Mais la puissance attractive de cet astre immense s’étend plus loin encore. Au-delà de l’orbite d’Uranus, au-delà de la route ténébreuse lentement parcourue par Neptune, les déserts glacés de l’espace sont sillonnés par les comètes, ces vagabondes du ciel, légères et échevelées, qui, en véritables chauves-souris de la nuit éternelle, se jettent à corps perdu dans un vol oblique et sans fin, rebroussant chemin lorsqu’une autre attraction les appelle, et, poussées par une excentricité sans égale, tombent dans la parabole et dans l’hyperbole. Il en est toutefois qui, soumises à l’attraction solaire, restent sujettes à son empire, ne voltigent point de systèmes en systèmes, suivent des courbes fermées, mais néanmoins s’éloignent à des distances qui dépassent de loin celles d’Uranus et de Neptune. Telle est la comète de Halley, qui s’enfonce dans l’espace jusqu’à un milliard trois cents millions de lieues du Soleil. Telle est la comète de 1811, qui s’éloigne jusqu’à quinze milliards de lieues. Telle est encore celle de 1680, dont l’aphélie gît à 32 milliards de lieues du Soleil, lequel vu de là ne brille plus que comme une simple étoile, et qui cependant a encore le pouvoir de rappeler à lui la comète vaporeuse. Dans ces ténèbres silencieuses et glacées, la comète entend sa voix ! elle se retourne vers lui, et reprend son cours pour venir se réchauffer à ses feux, après une route immense qu’elle n’emploie pas moins de 44 siècles à parcourir, son orbite entière embrassant 88 siècles.

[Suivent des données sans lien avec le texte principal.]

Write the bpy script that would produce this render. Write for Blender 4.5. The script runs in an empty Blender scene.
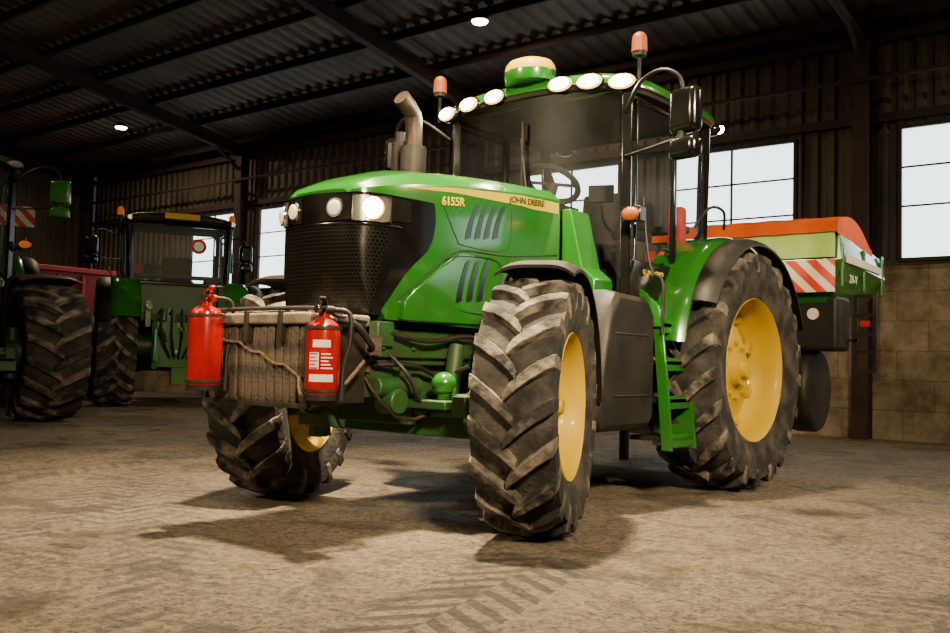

Ces nombres peuvent cependant à peine être comparés à ceux qui expriment les distances des étoiles. Quel moyen avons-nous de mesurer ces distances ? Ici, ce n’est plus la dimension du globe terrestre qui peut servir de base au triangle, comme dans la mesure de la distance de la Lune, et la difficulté ne peut pas être tournée non plus, comme dans le cas du Soleil, par l’auxiliaire d’une autre planète. Mais, heureusement pour notre jugement sur les dimensions de l’univers, la construction du système du monde offre un moyen d’arpentage pour ces lointaines perspectives, et ce moyen, en même temps qu’il démontre une fois de plus le mouvement de translation de la terre autour du Soleil, il l’utilise pour la solution du plus grand des problèmes astronomiques. En effet, la terre, en tournant autour du Soleil à la distance de 37 millions de lieues, décrit par an une circonférence (en réalité c’est une ellipse) de 241 millions de lieues. Le diamètre de cette orbite est donc de 74 millions de lieues. Puisque la révolution de la terre est d’une année, la terre se trouve, en quelque moment que ce soit, à l’opposé du point où

  1. Mercier, membre de l’Institut, écrivait encore en 1815 : « Les savants auront beau faire, ils ne me feront jamais croire que je tourne comme un chapon à la broche. » Hélas ! le spirituel littérateur tournait ainsi pendant sa vie, et il tourne encore depuis sa mort.